• _Given instruction_
Retype the opening lines of the listing below, ending with the line that contains "COL = S.collection", and leave out any pictures.

• _Collected material_
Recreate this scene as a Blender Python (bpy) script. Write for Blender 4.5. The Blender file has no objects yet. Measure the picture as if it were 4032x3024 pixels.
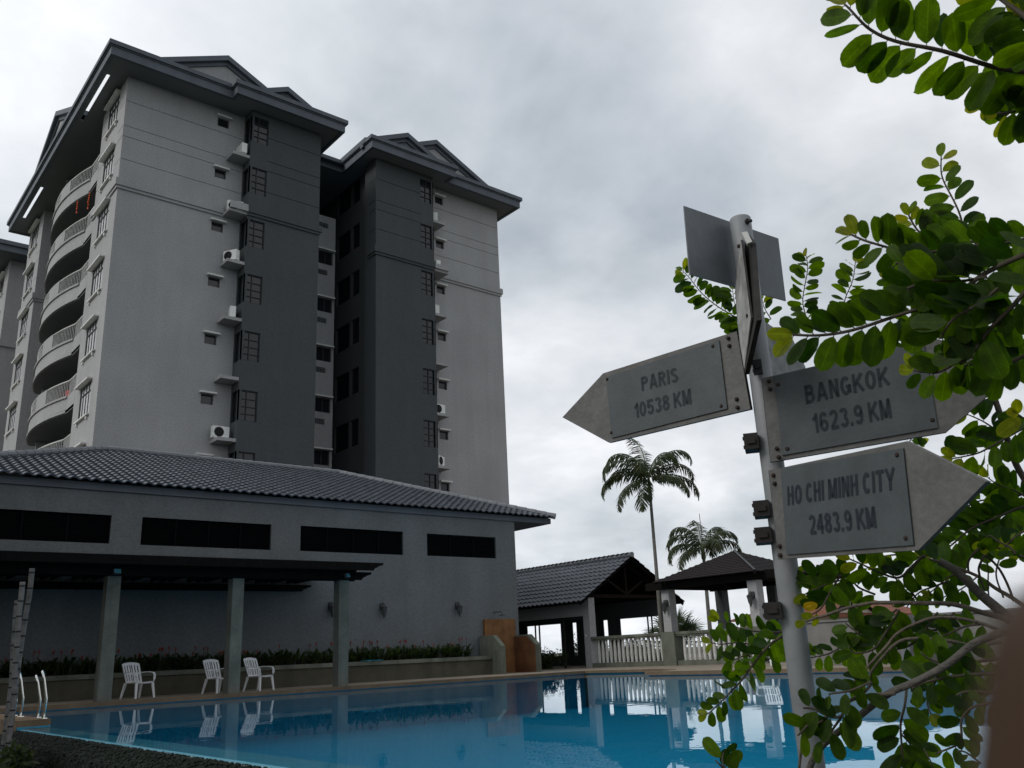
import bpy, bmesh, math, random
from mathutils import Vector, Matrix
rnd = random.Random(7)
R = math.radians
S = bpy.context.scene
COL = S.collection

# ------------------------------------------------------------------ camera (world X runs along the building fronts, Y into the depth)
F_PX, PITCH, ROLL, AZ, H0 = 3479.8, .296564, -.04579, R(49.85), 0.70
def _cam():
    cp, sp = math.cos(PITCH), math.sin(PITCH)
    Fv = Vector((0, cp, sp)); Uv = Vector((0, -sp, cp)); Xv = Vector((1, 0, 0))
    X2 = Xv*math.cos(ROLL) + Uv*math.sin(ROLL); U2 = Uv*math.cos(ROLL) - Xv*math.sin(ROLL)
    M = Matrix(((math.sin(AZ), math.cos(AZ), 0), (-math.cos(AZ), math.sin(AZ), 0), (0, 0, 1)))
    return M @ X2, M @ U2, M @ Fv
CX, CU, CF = _cam()
CAM = Vector((0, 0, H0))
cd = bpy.data.cameras.new('camera'); co = bpy.data.objects.new('camera', cd); COL.objects.link(co)
co.matrix_world = Matrix(((CX.x, CU.x, -CF.x, 0), (CX.y, CU.y, -CF.y, 0), (CX.z, CU.z, -CF.z, H0), (0, 0, 0, 1)))
cd.sensor_width = 36; cd.lens = F_PX/4032*36; cd.clip_start = .005; cd.clip_end = 3000
cd.dof.use_dof = True; cd.dof.focus_distance = 7.0; cd.dof.aperture_fstop = 18
S.camera = co

# ------------------------------------------------------------------ sky, sun, exposure
w = bpy.data.worlds.new('World'); S.world = w; w.use_nodes = True
SUN_AZ, SUN_EL = R(-78), R(38)           # azimuth from +Y, clockwise; the sun stands left behind the clouds
def build_world():
    nt = w.node_tree; nt.nodes.clear(); N = nt.nodes.new; L = nt.links.new
    out = N('ShaderNodeOutputWorld'); bg = N('ShaderNodeBackground'); bg.inputs['Strength'].default_value = .1
    L(bg.outputs[0], out.inputs[0])
    sky = N('ShaderNodeTexSky'); sky.sky_type = 'NISHITA'; sky.sun_disc = False
    sky.sun_elevation = SUN_EL; sky.sun_rotation = SUN_AZ; sky.air_density = 1.2; sky.dust_density = 2.0
    tc = N('ShaderNodeTexCoord'); sep = N('ShaderNodeSeparateXYZ'); L(tc.outputs['Generated'], sep.inputs[0])
    def math_(op, a, b=None, c=None):
        m = N('ShaderNodeMath'); m.operation = op
        for i, v in enumerate((a, b, c)):
            if v is None: continue
            if isinstance(v, (int, float)): m.inputs[i].default_value = v
            else: L(v, m.inputs[i])
        return m.outputs[0]
    z = math_('MAXIMUM', sep.outputs[2], 0.0); zz = math_('ADD', z, .30)
    cx = math_('DIVIDE', sep.outputs[0], zz); cy = math_('DIVIDE', sep.outputs[1], zz)
    cmb = N('ShaderNodeCombineXYZ'); L(cx, cmb.inputs[0]); L(cy, cmb.inputs[1])
    def noise(scale, detail, rough, off, dist=0.0):
        mp = N('ShaderNodeMapping'); mp.inputs['Location'].default_value = off; L(cmb.outputs[0], mp.inputs[0])
        n = N('ShaderNodeTexNoise'); n.inputs['Scale'].default_value = scale; n.inputs['Detail'].default_value = detail
        n.inputs['Roughness'].default_value = rough; n.inputs['Distortion'].default_value = dist; L(mp.outputs[0], n.inputs[0]); return n.outputs['Fac']
    n1 = noise(1.5, 9, .52, (3.1, 1.7, 0), .35); n2 = noise(4.3, 8, .55, (7.3, 2.2, 1), .2)
    mixn = math_('ADD', math_('MULTIPLY', n1, .66), math_('MULTIPLY', n2, .34))
    rp = N('ShaderNodeValToRGB'); L(mixn, rp.inputs[0]); e = rp.color_ramp.elements
    e[0].position = .35; e[0].color = (.46, .505, .55, 1); e[1].position = .61; e[1].color = (.86, .875, .91, 1)
    m = e.new(.47); m.color = (.63, .67, .715, 1); m = e.new(.555); m.color = (.76, .785, .825, 1)
    # brighter towards the veiled sun on the left, dimmer away from it
    dt = N('ShaderNodeVectorMath'); dt.operation = 'DOT_PRODUCT'; L(tc.outputs['Generated'], dt.inputs[0])
    dt.inputs[1].default_value = (-.50, .55, .50)
    gain = math_('ADD', math_('MULTIPLY_ADD', dt.outputs['Value'], 2.7, 10.0), math_('MULTIPLY', math_('POWER', math_('SUBTRACT', 1.0, z), 6.0), 2.4))
    sc = N('ShaderNodeVectorMath'); sc.operation = 'SCALE'; L(rp.outputs[0], sc.inputs[0]); L(gain, sc.inputs['Scale'])
    # thin spots let a little blue through
    thin = N('ShaderNodeMapRange'); L(noise(1.1, 6, .5, (11.0, 5.2, 2)), thin.inputs[0])
    thin.inputs['From Min'].default_value = .52; thin.inputs['From Max'].default_value = .78; thin.inputs['To Max'].default_value = .55
    mx = N('ShaderNodeMix'); mx.data_type = 'RGBA'; L(thin.outputs[0], mx.inputs['Factor']); L(sc.outputs[0], mx.inputs['A'])
    sk = N('ShaderNodeVectorMath'); sk.operation = 'SCALE'; sk.inputs['Scale'].default_value = 1.0; L(sky.outputs[0], sk.inputs[0])
    L(sk.outputs[0], mx.inputs['B']); L(mx.outputs['Result'], bg.inputs['Color'])
build_world()
sl = bpy.data.lights.new('sun', 'SUN'); sl.energy = 1.5; sl.angle = R(25); sl.color = (1, .96, .9)
so = bpy.data.objects.new('sun', sl); COL.objects.link(so); so.location = (-20, 5, 40)
so.rotation_euler = Vector((math.sin(SUN_AZ)*math.cos(SUN_EL), math.cos(SUN_AZ)*math.cos(SUN_EL), math.sin(SUN_EL))).to_track_quat('Z', 'Y').to_euler()
S.view_settings.view_transform = 'Standard'; S.view_settings.look = 'None'; S.view_settings.exposure = 0; S.view_settings.gamma = 1
S.render.engine = 'CYCLES'; S.cycles.max_bounces = 8; S.cycles.transparent_max_bounces = 12; S.cycles.caustics_reflective = False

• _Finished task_
Recreate this scene as a Blender Python (bpy) script. Write for Blender 4.5. The Blender file has no objects yet. Measure the picture as if it were 4032x3024 pixels.
import bpy, bmesh, math, random
from mathutils import Vector, Matrix
rnd = random.Random(7)
R = math.radians
S = bpy.context.scene
COL = S.collection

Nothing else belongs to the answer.